Bahçeli, bunun “cezasız kalacağını” düşünüyorsa geçmişte Baykal’ın başına gelenleri tekrar hatırlamalı diye düşünüyorum… Bugün geçmişteki bütün olumsuzluklardan kendisine ciddi dersler çıkardığı görülen Baykal’a bir telefon edip, “tecrübenin sesine” kulak vermesini öneriyorum…

Bir 10 yıl kaybedebiliriz…
Bugünkü hükümetin doğal ömrünü tamamladığına hiç kuşku yok. Bu koalisyon, Türkiye’yi yönetmekten aciz bir görüntü sergiliyor ve hiç kuşku yok ilk seçimler bunun sonuçlarının çarpıcı bir şekilde görülmesini de sağlayacak.
Buna rağmen Türkiye’nin şartlarında şu anda bir seçim istemek de gerçekçi değil… Avrupa Birliği’ne üyelik yolunda önemli adımların atılması gerekiyor. Kopenhag Kriterleri ile ilgili yasaların çıkarılması ve uygulamaya geçilmesi gerekiyor. Seçim Yasası’nın ve Siyasal Partiler Yasası’nın toplumdaki beklentilere yanıt verecek şekilde düzeltilmesi gerekiyor.
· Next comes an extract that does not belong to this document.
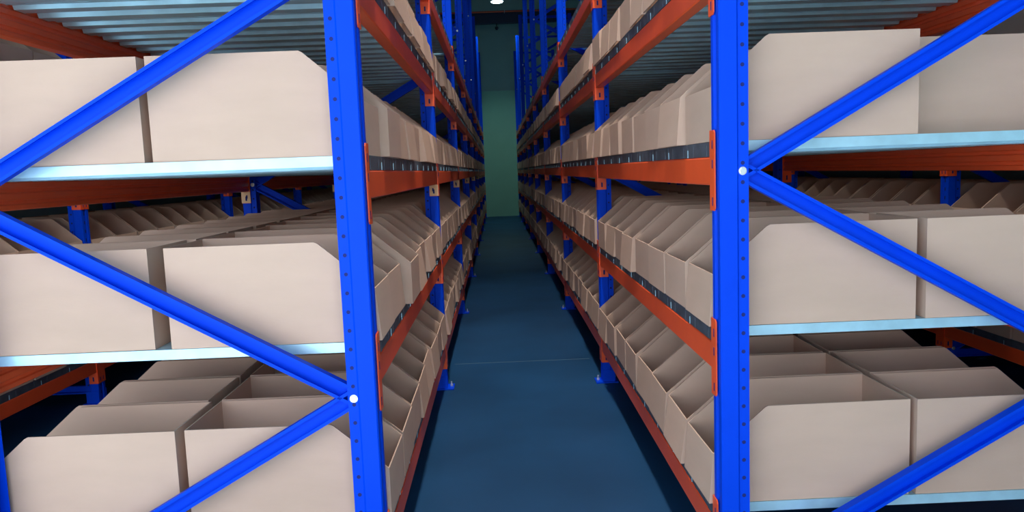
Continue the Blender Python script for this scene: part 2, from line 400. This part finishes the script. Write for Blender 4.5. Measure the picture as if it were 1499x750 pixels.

Erken seçim, bunu tamamen gündemden çıkaracak bir süreç. Bu da Avrupa Birliği hayalinin bir daha ne zaman canlanacağının bilinemeyeceği bir tarihe ertelenmesi demek… En iyimser hesapla tekrar bugünkü noktaya gelmemiz bir on yıl alabilir…

Halk, bunu mu hak ediyor?
Bahçeli’nin üzerinde kendince siyaset yaptığı zemin, işte böyle bir zemin…
Ecevitler’in Hüsamettin Özkan operasyonu ve Bahçeli’nin erken seçim çıkışı aynı zamanda ülkeyi yönetenlerin, ülke gerçeklerinden ne kadar uzakta kaldıklarını da gösteriyor…
Bugün Hazine, bu yılın en büyük borçlanması için ihale açacak. Bu ihalenin bugün yapılacağı aylardır biliniyor. Şu tartışmayı bir hafta sonraya atmak, bu arada anlaşmazlıkların çözümü için ikili – üçlü temasları sürdürmek ve ihaleye gidilirken normal bir görüntü vermek bu kadar zor muydu? Bütün bu tartışmalar nedeniyle yükselecek faizin, dövizin bedelini yarın yine bizler ödeyeceğiz.
Türk halkı bu kadar kötülüğü hak ediyor mu?